South Korea Rejects Including Bitcoin in Foreign Reserves

South Korea recently declared that it would not be including Bitcoin or any other cryptocurrency in its foreign exchange reserves. This decision underlines the country’s cautious approach to digital assets, despite the growing popularity of cryptocurrencies in mainstream finance.

The South Korean Ministry of Economy and Finance confirmed that there are no intentions to add Bitcoin to the nation’s foreign reserve holdings. Officials pointed to the high volatility, lack of intrinsic value, and regulatory uncertainties surrounding cryptocurrencies as the primary reasons behind their choice. Currently, South Korea’s foreign exchange reserves primarily consist of traditional assets like gold, U.S. dollars, and government bonds, which are considered to offer more stability and security compared to digital currencies.

The exclusion of Bitcoin from South Korea’s reserves is driven by various concerns. Cryptocurrencies are known for their significant price fluctuations and lack of centralized authority, making them susceptible to market manipulation and speculative trading. Additionally, South Korean regulators are concerned about the cybersecurity risks associated with holding digital assets, especially in the face of cyberattacks against cryptocurrency exchanges in the past.
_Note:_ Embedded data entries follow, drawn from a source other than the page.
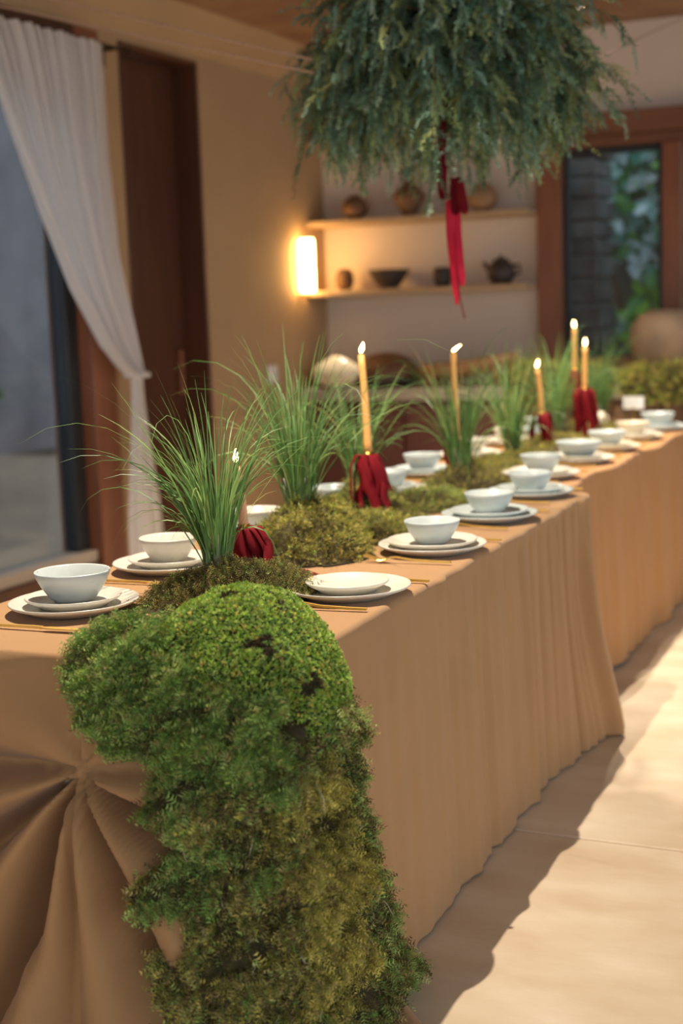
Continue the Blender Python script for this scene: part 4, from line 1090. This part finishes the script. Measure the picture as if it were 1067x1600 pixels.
# ================================================================== CANDLES WITH RIBBONS
def strip(pts, width, wdir, name, m, parent, taper=None):
    pts = np.array(pts, float); n0 = len(pts)
    tt = np.linspace(0, n0 - 1, (n0 - 1) * 6 + 1); i = np.minimum(tt.astype(int), n0 - 2); f = tt - i
    def cr(k): return pts[np.clip(k, 0, n0 - 1)]
    p0, p1, p2, p3 = cr(i - 1), cr(i), cr(i + 1), cr(i + 2); f = f[:, None]
    Q = 0.5 * (2 * p1 + (p2 - p0) * f + (2 * p0 - 5 * p1 + 4 * p2 - p3) * f ** 2 + (3 * p1 - p0 - 3 * p2 + p3) * f ** 3)
    T = np.gradient(Q, axis=0); T /= np.linalg.norm(T, axis=1)[:, None] + 1e-9
    W = np.array(wdir, float)[None, :] - T * (T @ np.array(wdir, float))[:, None]
    W /= np.linalg.norm(W, axis=1)[:, None] + 1e-9
    U = np.cross(T, W)
    w = width * (np.ones(len(Q)) if taper is None else np.interp(np.linspace(0, 1, len(Q)), *taper))
    cols = [Q + W * (w * a)[:, None] + U * (w * 0.06 * (1 - 4 * a * a))[:, None] for a in (-.5, -.25, 0, .25, .5)]
    V = np.stack(cols, 1).reshape(-1, 3)
    o = link(name, make_mesh(name, V, grid_faces(len(Q), 5), True), m, parent); solidify(o, 0.0007, 0)
    return o
def candle(label, loc, hold, cl, rad, wax, fl_lean, seed, lean=(0, 0), tails=None, floor_z=None):
    """loc: foot of the holder; hold: height where the wax starts; cl: wax length"""
    g = random.Random(seed)
    t = thing('candle', label, 'candle', loc, 0, 'taper candles along the table')
    MB().lathe([(0, 0.001), (0.035, 0), (0.036, 0.004), (0.012, 0.008), (0.005, 0.014), (0.0042, hold - 0.03), (0.013, hold - 0.02), (0.0145, hold + 0.01), (0.0115, hold + 0.01), (0.011, hold - 0.006), (0, hold - 0.006)], 20).build('holder', MT['brass'], t, True)
    path = [(0, 0, hold - 0.004)]; rr = [rad]
    for k in range(1, 9):
        q = k / 8; path.append((lean[0] * q * q, lean[1] * q * q, hold + cl * q)); rr.append(rad * (1 - 0.22 * q) * (1 + 0.03 * math.sin(k * 2.1)))
    top = path[-1]
    b = MB().tube(path, rr, 16); b.tube([(top[0], top[1], top[2] - 0.002), (top[0], top[1], top[2] + 0.003), top], [rr[-1] * 0.95, rr[-1] * 0.8, 0.002], 16)
    b.build('wax', wax, t, True)
    MB().tube([top, (top[0] + 0.001, top[1], top[2] + 0.012)], 0.0012, 6).build('wick', MT['wick'], t)
    h = 0.034; prof = [(0, 0), (0.0035, 0.003), (0.0062, 0.009), (0.0066, 0.014), (0.005, 0.022), (0.0025, 0.030), (0.0, h)]
    fb = MB().lathe(prof, 16)
    fb.v = [(x + top[0] + fl_lean[0] * (z / h) ** 1.3, y + top[1] + fl_lean[1] * (z / h) ** 1.3, z + top[2] + 0.006 - 0.35 * z * min(1, abs(fl_lean[0]) / 0.03)) for x, y, z in fb.v]
    fb.build('flame', MT['flame'], t, True)
    # bow: loops and tails of velvet ribbon round the holder
    hz = hold - 0.008; rb = MB().lathe([(0.0155, 0), (0.019, 0.004), (0.020, 0.014), (0.0165, 0.022), (0.0155, 0.018)], 18, (0, 0, hz - 0.012)).build('ribbon', MT['ribbon'], t, True)
    for (az, out, drop, kind) in tails:
        a = R(az); dx, dy = math.cos(a), math.sin(a); wd = (-dy, dx, 0)
        if kind == 'loop':
            tx, ty = -dy * out * 0.25, dx * out * 0.25
            pts = [(0.012 * dx, 0.012 * dy, hz - 0.004), (out * 0.65 * dx, out * 0.65 * dy, hz + 0.010), (out * dx, out * dy, hz - 0.022), (out * 1.08 * dx + tx, out * 1.08 * dy + ty, hz - drop * 0.6), (out * 1.04 * dx + tx, out * 1.04 * dy + ty, hz - drop),
                   (out * 0.9 * dx + tx, out * 0.9 * dy + ty, hz - drop * 0.93), (out * 0.82 * dx, out * 0.82 * dy, hz - drop * 0.4), (out * 0.6 * dx, out * 0.6 * dy, hz - 0.012)]
            strip(pts, 0.036, wd, 'ribbon_loop', MT['ribbon'], t)
        else:
            sw = g.uniform(-0.012, 0.012)
            pts = [(0.016 * dx, 0.016 * dy, hz), (out * 0.45 * dx, out * 0.45 * dy, hz + 0.008), (out * 0.8 * dx + sw * dy, out * 0.8 * dy - sw * dx, hz - drop * 0.4),
                   (out * dx - sw * dy, out * dy + sw * dx, hz - drop * 0.8), (out * 1.15 * dx, out * 1.15 * dy, hz - drop)]
            if kind == 'trail':
                pts += [((out + 0.06) * dx + 0.02 * dy, (out + 0.06) * dy, hz - drop + 0.012), ((out + 0.12) * dx, (out + 0.12) * dy, hz - drop - 0.004)]
            strip(pts, 0.030, wd, 'ribbon_tail', MT['ribbon'], t)
    return t
FACE = -66      # towards the front aisle end
bow = lambda s, d: [(FACE - 82 + s, .050, d * 1.15, 'loop'), (FACE - 28 + s, .034, d * .85, 'loop'), (FACE + 30 + s, .045, d * 1.0, 'loop'), (FACE + 78 + s, .056, d * .9, 'tail'), (FACE + 150 + s, .04, d * .9, 'loop'),
                    (FACE + 10 + s, .050, d * 1.55, 'tail'), (FACE + 52 + s, .062, d * 1.3, 'tail'), (FACE - 50 + s, .030, d * 1.35, 'tail')]
zc = TZ + 0.002
candle('short blush candle with crimson bow behind the frontmost grass clump', (-1.562, 2.83, zc), 0.112, 0.145, 0.0115, MT['wax_pink'], (0.002, 0), 1, (-0.008, -0.01),
       [(-66, .034, .075, 'loop'), (-30, .045, .085, 'loop'), (10, .055, .07, 'loop'), (-100, .03, .07, 'loop'), (-14, .078, .098, 'tail'), (-45, .05, .098, 'trail'), (5, .07, .098, 'trail'), (100, .04, .07, 'loop')])
candle('tall honey candle with large crimson bow beside the second place on the aisle side', (-1.632, 3.71, zc), 0.185, 0.285, 0.0122, MT['wax'], (0.007, 0.003), 2, (-0.012, 0), bow(0, .105))
candle('honey candle among the blades of the fourth grass clump', (-1.685, 4.585, zc), 0.14, 0.30, 0.0122, MT['wax'], (0.026, 0.01), 3, (-0.004, 0), bow(40, .085))
candle('honey candle with crimson bow between the fifth and sixth grass clumps', (-1.705, 5.66, zc - .002), 0.15, 0.185, 0.0125, MT['wax'], (0.006, 0), 4, (-0.016, 0), bow(90, .10))
candle('slender honey candle with long crimson tails at the far end', (-1.645, 6.12, zc - .002), 0.22, 0.185, 0.0125, MT['wax'], (0.001, 0), 5, (0.003, 0), bow(20, .15))
candle('farthest honey candle seen against the right window', (-1.855, 6.72, zc - .002), 0.275, 0.20, 0.0125, MT['wax'], (-0.001, 0), 6, (0, 0), bow(70, .12))

# ================================================================== HANGING JUNIPER
def sprigs(P, D, L, droop, nodes, seed, per=3, nl=0.016, nw=0.0032, cols=None, fork=True):
    """needle covered twigs; returns mesh arrays and the node positions"""
    g = np.random.default_rng(seed); n = len(P); T = D / np.linalg.norm(D, axis=1)[:, None]
    step = (L / nodes)[:, None]; Vs, Cs = [], []; pos = []; tan = []
    c0 = np.array(cols)[g.integers(0, len(cols), n)][:, :3] * g.uniform(0.75, 1.25, n)[:, None]
    stem = []
    for i in range(nodes):
        q = i / nodes
        P = P + T * step
        T = T + np.array((0, 0, -1.0)) * (droop * (1.0 + q) / nodes)[:, None] + g.normal(0, 0.05, (n, 3)); T /= np.linalg.norm(T, axis=1)[:, None]
        pos.append(P.copy()); tan.append(T.copy())
        for k in range(per):
            X = np.cross(T, g.normal(size=(n, 3))); X /= np.linalg.norm(X, axis=1)[:, None]
            Dn = T * g.uniform(0.6, 1.1, n)[:, None] + X; Dn /= np.linalg.norm(Dn, axis=1)[:, None]
            S = np.cross(Dn, T); S /= np.linalg.norm(S, axis=1)[:, None] + 1e-9
            l = (nl * g.uniform(0.6, 1.3, n) * (1 - 0.45 * q))[:, None]
            Vs.append(np.stack([P - S * nw * 0.5, P + S * nw * 0.5, P + Dn * l * 0.6 + S * nw * 0.6, P + Dn * l], 1))
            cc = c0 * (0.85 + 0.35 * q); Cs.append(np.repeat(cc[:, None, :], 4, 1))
    V = np.concatenate(Vs).reshape(-1, 3); C = np.concatenate(Cs).reshape(-1, 3)
    F = np.arange(len(V)).reshape(-1, 4)[:, [0, 1, 2, 3]]
    return V, F, C, np.stack(pos, 1), np.stack(tan, 1)
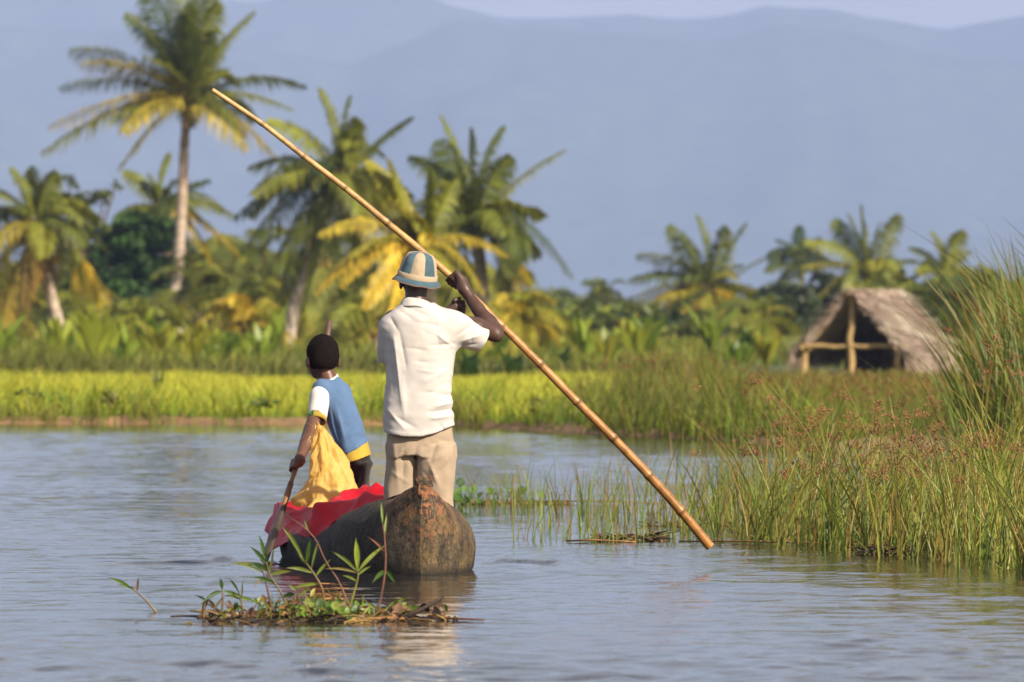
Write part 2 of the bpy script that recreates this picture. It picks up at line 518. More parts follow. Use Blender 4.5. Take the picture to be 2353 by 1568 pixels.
def palm(label, trunk_px, D, fronds, rb, rt, fill=10, fill_len=3.4, fill_y=(0.05, 0.6), skirt=0, group='coconut palms along the far bank', seed=1, pairs=72, wide=1.25, bark=((0.60, 0.50, 0.41), (0.30, 0.20, 0.13)), lw=0.058, nuts=4):
    r = np.random.default_rng(seed)
    base = P(trunk_px[0][0], trunk_px[0][1], D)
    gz = float(ground_z(np.array(base[0]), np.array(D)))
    base[2] = min(base[2], gz) - 0.1
    root = empty('coconut_palm', base)
    tag(root, label, 'palm tree', group)
    pts = [base] + [P(x, y, D) for x, y in trunk_px[1:]]
    pts = spline(pts, 36)
    tl = np.linspace(0, 1, 36)
    rad = rb * np.exp(-tl * 9) * 0.75 + rt + (rb - rt) * 0.35 * (1 - tl)
    rad = rad * (1 + 0.05 * np.sin(np.arange(36) * 2.3)) * (1 + 0.03 * r.normal(size=36))
    col = np.array(bark[0]) * (1 - tl[:, None]) + np.array(bark[1]) * tl[:, None]
    col = col * r.uniform(0.8, 1.15, (36, 1))
    mb = MB(); tube(mb, pts, rad, 10, col)
    mb.build('trunk', BARK, root)
    C = pts[-1]
    s = FPX / D
    for (tx, ty, lift, dz, yel, *rest) in fronds:
        kw = rest[0] if rest else {}
        tip = P(tx, ty, D); tip[1] += dz
        frond(root, C + np.array([0, 0, 0.05]), tip, lift, yel, pairs=kw.pop('pairs', pairs), wide=kw.pop('wide', wide), lw=kw.pop('lw', lw), roll=kw.pop('roll', r.uniform(-0.6, 0.6)), **kw)
    for i in range(fill):
        az = r.uniform(0, 2 * math.pi); el = r.uniform(-0.9, 1.15)
        ln = fill_len * r.uniform(0.75, 1.05)
        tip = C + ln * np.array([math.cos(az) * math.cos(el), math.sin(az) * math.cos(el), math.sin(el) - 0.38])
        frond(root, C, tip, ln * 0.46, r.uniform(*fill_y) if el > -0.4 else r.uniform(0.35, 1.1), pairs=pairs, wide=wide, lw=lw, roll=r.uniform(-0.5, 0.5))
    for i in range(skirt):                                     # dead fronds hanging down the trunk
        az = r.uniform(0, 2 * math.pi)
        tip = C + np.array([math.cos(az) * 0.6, math.sin(az) * 0.6, -r.uniform(1.4, 2.6)])
        frond(root, C, tip, 0.35, r.uniform(1.2, 1.5), pairs=30, wide=wide * 0.7, droop=1.0, lw=lw)
    for i in range(nuts):
        az = r.uniform(0, 6.28)
        bm = bmesh.new()
        bmesh.ops.create_icosphere(bm, subdivisions=2, radius=0.12, matrix=Matrix.Translation(Vector(C + np.array([math.cos(az) * 0.22, math.sin(az) * 0.22, -0.18 - 0.1 * r.random()]))))
        for v in bm.verts: v.co.z += 0.25 * (v.co.z - C[2])
        me = bpy.data.meshes.new('coconut'); bm.to_mesh(me); bm.free()
        link('coconut', me, root, NUT)
    heart = MB()                                               # fibrous leaf bases at the crown's heart
    for i in range(9):
        az = i * 2.4
        q = np.array([math.cos(az), math.sin(az), 0.0])
        tube(heart, bez(C + np.array([0, 0, -0.45]) + q * rt * 0.8, C + q * 0.25 + np.array([0, 0, -0.1]), C + q * 0.45 + np.array([0, 0, 0.35]), 5), [0.10, 0.09, 0.07, 0.05, 0.03], 6, np.array([0.30, 0.20, 0.09]) * r.uniform(0.7, 1.2))
    heart.build('leaf_bases', BARK, root)
    return root
NUT = simple('coconut_husk', (0.30, 0.20, 0.05), 0.5, 0.3, 6)

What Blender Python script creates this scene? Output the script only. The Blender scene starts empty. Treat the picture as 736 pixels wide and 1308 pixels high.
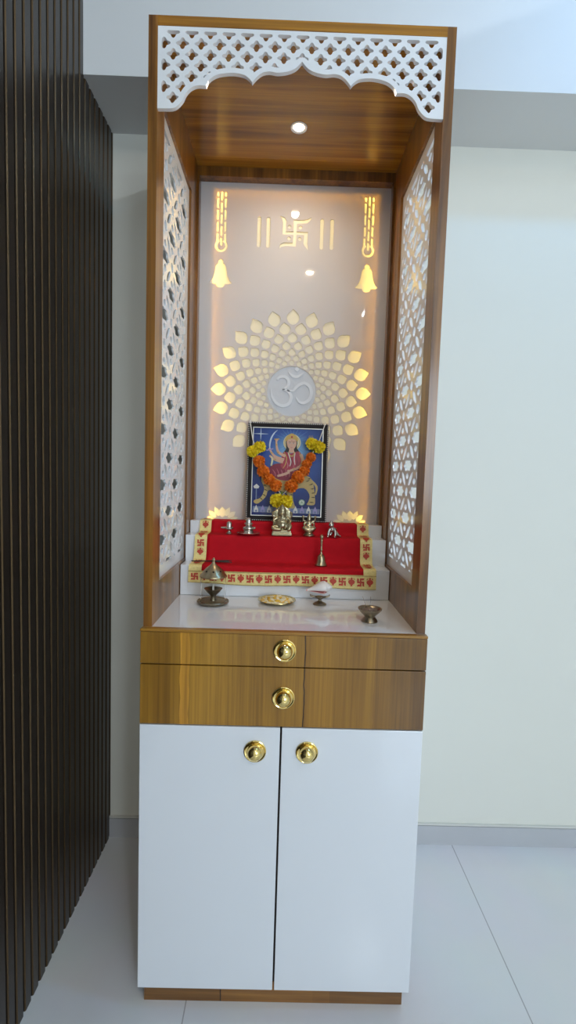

South Korea upholds strict regulations on cryptocurrency trading and related activities to prevent money laundering, tax evasion, and illicit financial activities. Crypto exchanges in the country are required to adhere to stringent anti-money laundering (AML) and know-your-customer (KYC) regulations. Despite this cautious approach, South Korea remains a vibrant cryptocurrency market, with its tech-savvy population actively engaging in digital asset trading and investment.

While South Korea has decided against including Bitcoin in its reserves, other countries are exploring the role of cryptocurrencies in their financial systems. For instance, El Salvador has adopted Bitcoin as legal tender, and some central banks are contemplating the development of central bank digital currencies (CBDCs) as regulated alternatives to cryptocurrencies. Globally, institutional players and financial firms are increasingly incorporating Bitcoin into their portfolios as a hedge against inflation and economic uncertainty. However, governments usually prioritize stability and security in their financial systems.